Challenges future generations face

Jessica: “Achieving success and equality and then having the ability to let it go. I’m in a different place in the employment atmosphere than women 10-15 years older than me or my mother. They faced a different work and social ecosystem and it’s important to remember and recognize their struggles, challenges and success.”

Danielle: “That you must start at the bottom. You have to work your way up to a leadership role. It’s important the next generation understands that not everyone is going to like you. You can’t delete a photo because you don’t get a high number of likes, being a leader is not a popularity contest and you have to be OK with that.”

Allison: “Accessing career advancement opportunities.
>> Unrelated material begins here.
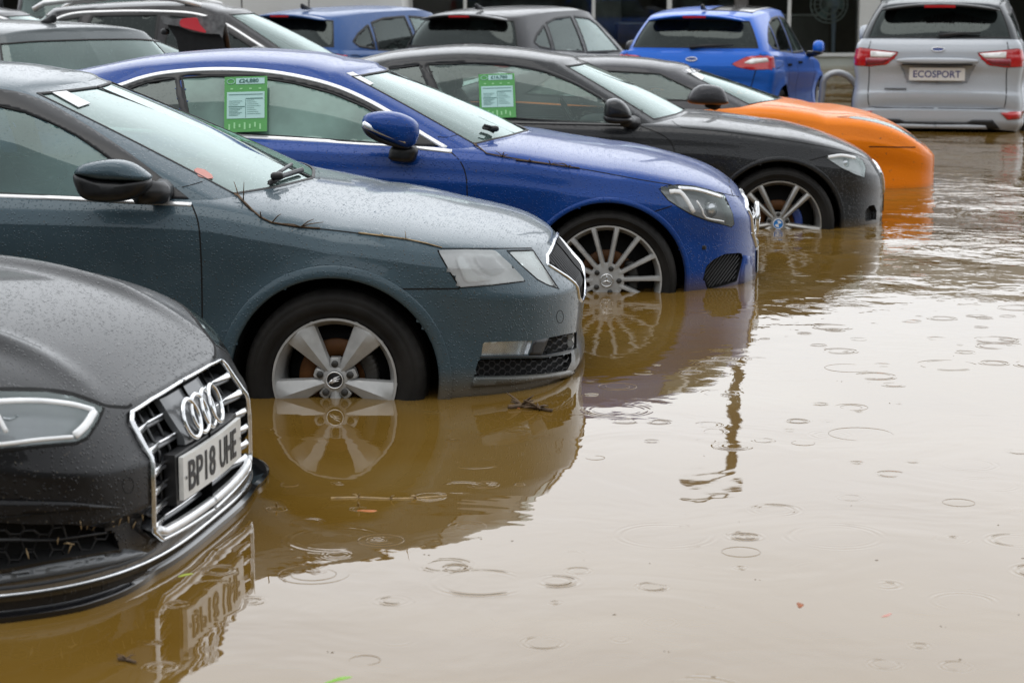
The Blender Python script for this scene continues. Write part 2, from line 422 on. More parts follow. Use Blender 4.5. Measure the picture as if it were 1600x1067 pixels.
def fill(bvh, proj, poly, step, off=.003, thick=.004):
    """a solid panel following the surface inside a polygon"""
    B = dens(poly, step); nb = len(B); A = np.array(B); lo = A.min(0); hi = A.max(0)
    G = np.array([(x, y) for x in np.arange(lo[0]+step*.5, hi[0], step) for y in np.arange(lo[1]+step*.5, hi[1], step)])
    pts = list(B)
    if len(G):
        ins = inpoly(G, A); G = G[ins]
        if len(G):
            d, _ = nearpoly(G, A); pts += list(G[d > step*.45])
    v, e, f, *_r = delaunay_2d_cdt([Vector((float(p[0]), float(p[1]))) for p in pts], [(i, (i+1) % nb) for i in range(nb)], [], 1, 1e-7)
    W = []; N = []; okv = []
    for p in v:
        r = cast(bvh, proj, p)
        if r is None: okv.append(False); W.append((0, 0, 0)); N.append((0, 0, 1)); continue
        okv.append(True); W.append(tuple(r[0])); N.append(tuple(r[1]))
    W = np.array(W); N = np.array(N); T = [t for t in f if all(okv[i] for i in t)]
    if not T: return np.zeros((0, 3)), []
    o, d = proj.ray(v[0]); out = []
    for t in T:
        a, b, c = (W[i] for i in t); n = np.cross(b-a, c-a)
        out.append(tuple(t) if n @ N[t[0]] > 0 else tuple(reversed(t)))
    top = W+N*off; n = len(W); bot = W+N*(off-thick); ec = {}
    for t in out:
        for i in range(3): ec[(t[i], t[(i+1) % 3])] = 1
    side = [(b, a, a+n, b+n) for (a, b) in ec if (b, a) not in ec]
    return np.vstack([top, bot]), out+side
def ribbon(PN, w, h, closed=False, round_=True, lift=0.0):
    """raised strip along points with surface normals"""
    P = [Vector(p) for p, n in PN]; Nn = [Vector(n) for p, n in PN]; k = len(P); V = []
    sec = [(-.5, -.6), (-.42, .55), (-.2, .95), (.2, .95), (.42, .55), (.5, -.6)] if round_ else [(-.5, -.8), (-.5, 1), (.5, 1), (.5, -.8)]
    ws = w if hasattr(w, '__len__') else [w]*k
    for i in range(k):
        a = P[(i-1) % k] if (closed or i) else P[0]; b = P[(i+1) % k] if (closed or i < k-1) else P[-1]
        t = (b-a).normalized(); n = Nn[i]; s = t.cross(n).normalized(); n = s.cross(t)
        for x, y in sec: V.append(P[i]+s*x*ws[i]+n*(y*h+lift))
    m = len(sec); Fc = []
    for i in range(k if closed else k-1):
        j = (i+1) % k
        for q in range(m-1): Fc.append((i*m+q, j*m+q, j*m+q+1, i*m+q+1))
    if not closed: Fc += [tuple(range(m)), tuple((k-1)*m+q for q in range(m))[::-1]]
    return np.array([tuple(v) for v in V]), Fc
def strip(bvh, proj, path, w, h=.003, step=None, closed=False, smooth=True, round_=True, lift=0.0, nfix=None):
    if step is None: step = 6 if proj.m == 'px' else .02
    pts = smooth_path(path, step, closed) if smooth else dens(path, step, closed)
    PN = []
    for p in pts:
        r = cast(bvh, proj, p)
        if r is not None and (not PN or (Vector(r[0])-Vector(PN[-1][0])).length > 1e-4): PN.append(r)
    if len(PN) < 2: return np.zeros((0, 3)), []
    # average the normals a little
    N2 = []
    for i in range(len(PN)):
        a = PN[max(0, i-1)][1]+PN[i][1]+PN[min(len(PN)-1, i+1)][1]; N2.append(a.normalized())
    if nfix: N2 = [Vector(nfix)]*len(PN)
    return ribbon([(p[0], n) for p, n in zip(PN, N2)], w, h, closed, round_, lift)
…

The job market is competitive and with technology becoming more prevalent, people are more protective of their jobs.”

Career advice

Jessica: “Surround yourself with the right people. Create your own personal Board of Directors. Surround yourself with people who encourage, support, push you forward to be your best self – and know that you want to do the same for them. People who are looking out for you will have your trust and they will be brutally honest with you and push back and challenge you if necessary. Know when to be selfish and when to be selfless.”

Danielle: “Like what you do! It makes it so much easier to get up for work in the morning.”

Allison: “If you want to achieve something don’t wait. Start setting goals and taking the steps to get there. Look for opportunities and take them, don’t be afraid of change.”

The Statistics Canada Labour Force Survey (LFS) reports that in 2017 an estimated 593,400 Canadian women occupied management positions compared to 572,300 women in 2013. These findings signify a change in the way society is employing Canadian women and a shift in the perceptions of traditional gender roles. While there is still much work to be done to eliminate gender disparity, progress is evident.

With strong, smart and powerful women like Jessica, Danielle and Allison, the future is brighter than ever before. Happy International Women’s Day and thank you to all the women who work hard every day to forge women’s advancement.